[DIRECTION]: The data below holds the lines to copy: everything from the line containing "The Blender Python" to the line containing "m.build('upper_storey', CREAM, B)", both ends included, set down exactly.

[SUPPLIED DATA]:
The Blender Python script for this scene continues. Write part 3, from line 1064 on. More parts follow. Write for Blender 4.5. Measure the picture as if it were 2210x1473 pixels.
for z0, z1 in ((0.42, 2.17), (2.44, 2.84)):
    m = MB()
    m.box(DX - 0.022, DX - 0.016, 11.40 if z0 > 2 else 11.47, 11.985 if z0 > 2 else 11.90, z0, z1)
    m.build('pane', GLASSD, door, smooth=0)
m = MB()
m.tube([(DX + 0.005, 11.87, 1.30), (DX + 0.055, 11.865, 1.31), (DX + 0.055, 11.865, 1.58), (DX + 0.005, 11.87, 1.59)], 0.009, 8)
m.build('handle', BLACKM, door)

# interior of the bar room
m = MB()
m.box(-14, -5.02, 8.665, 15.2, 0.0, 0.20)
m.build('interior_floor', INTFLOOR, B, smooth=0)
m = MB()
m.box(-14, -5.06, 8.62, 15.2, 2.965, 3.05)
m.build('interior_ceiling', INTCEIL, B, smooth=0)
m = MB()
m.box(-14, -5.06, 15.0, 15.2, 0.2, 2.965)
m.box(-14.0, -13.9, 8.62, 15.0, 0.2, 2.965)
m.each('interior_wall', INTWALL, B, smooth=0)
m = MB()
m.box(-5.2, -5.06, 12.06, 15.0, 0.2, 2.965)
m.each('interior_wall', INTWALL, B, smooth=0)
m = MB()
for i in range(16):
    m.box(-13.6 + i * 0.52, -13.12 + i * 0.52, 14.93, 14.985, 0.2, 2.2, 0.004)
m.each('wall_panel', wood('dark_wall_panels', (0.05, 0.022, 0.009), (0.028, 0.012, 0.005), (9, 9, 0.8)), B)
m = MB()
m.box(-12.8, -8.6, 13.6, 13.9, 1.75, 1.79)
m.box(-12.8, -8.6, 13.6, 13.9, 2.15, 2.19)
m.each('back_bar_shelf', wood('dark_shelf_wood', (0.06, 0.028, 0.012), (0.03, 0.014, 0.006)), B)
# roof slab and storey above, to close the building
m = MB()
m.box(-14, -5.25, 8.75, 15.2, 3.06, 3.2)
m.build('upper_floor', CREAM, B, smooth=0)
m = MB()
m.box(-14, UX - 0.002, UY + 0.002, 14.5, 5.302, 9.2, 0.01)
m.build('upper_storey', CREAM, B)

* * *

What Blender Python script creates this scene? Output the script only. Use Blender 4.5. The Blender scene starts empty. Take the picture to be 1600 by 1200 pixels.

[COMPLETE ANSWER]:
The Blender Python script for this scene continues. Write part 3, from line 1064 on. More parts follow. Write for Blender 4.5. Measure the picture as if it were 2210x1473 pixels.
for z0, z1 in ((0.42, 2.17), (2.44, 2.84)):
    m = MB()
    m.box(DX - 0.022, DX - 0.016, 11.40 if z0 > 2 else 11.47, 11.985 if z0 > 2 else 11.90, z0, z1)
    m.build('pane', GLASSD, door, smooth=0)
m = MB()
m.tube([(DX + 0.005, 11.87, 1.30), (DX + 0.055, 11.865, 1.31), (DX + 0.055, 11.865, 1.58), (DX + 0.005, 11.87, 1.59)], 0.009, 8)
m.build('handle', BLACKM, door)

# interior of the bar room
m = MB()
m.box(-14, -5.02, 8.665, 15.2, 0.0, 0.20)
m.build('interior_floor', INTFLOOR, B, smooth=0)
m = MB()
m.box(-14, -5.06, 8.62, 15.2, 2.965, 3.05)
m.build('interior_ceiling', INTCEIL, B, smooth=0)
m = MB()
m.box(-14, -5.06, 15.0, 15.2, 0.2, 2.965)
m.box(-14.0, -13.9, 8.62, 15.0, 0.2, 2.965)
m.each('interior_wall', INTWALL, B, smooth=0)
m = MB()
m.box(-5.2, -5.06, 12.06, 15.0, 0.2, 2.965)
m.each('interior_wall', INTWALL, B, smooth=0)
m = MB()
for i in range(16):
    m.box(-13.6 + i * 0.52, -13.12 + i * 0.52, 14.93, 14.985, 0.2, 2.2, 0.004)
m.each('wall_panel', wood('dark_wall_panels', (0.05, 0.022, 0.009), (0.028, 0.012, 0.005), (9, 9, 0.8)), B)
m = MB()
m.box(-12.8, -8.6, 13.6, 13.9, 1.75, 1.79)
m.box(-12.8, -8.6, 13.6, 13.9, 2.15, 2.19)
m.each('back_bar_shelf', wood('dark_shelf_wood', (0.06, 0.028, 0.012), (0.03, 0.014, 0.006)), B)
# roof slab and storey above, to close the building
m = MB()
m.box(-14, -5.25, 8.75, 15.2, 3.06, 3.2)
m.build('upper_floor', CREAM, B, smooth=0)
m = MB()
m.box(-14, UX - 0.002, UY + 0.002, 14.5, 5.302, 9.2, 0.01)
m.build('upper_storey', CREAM, B)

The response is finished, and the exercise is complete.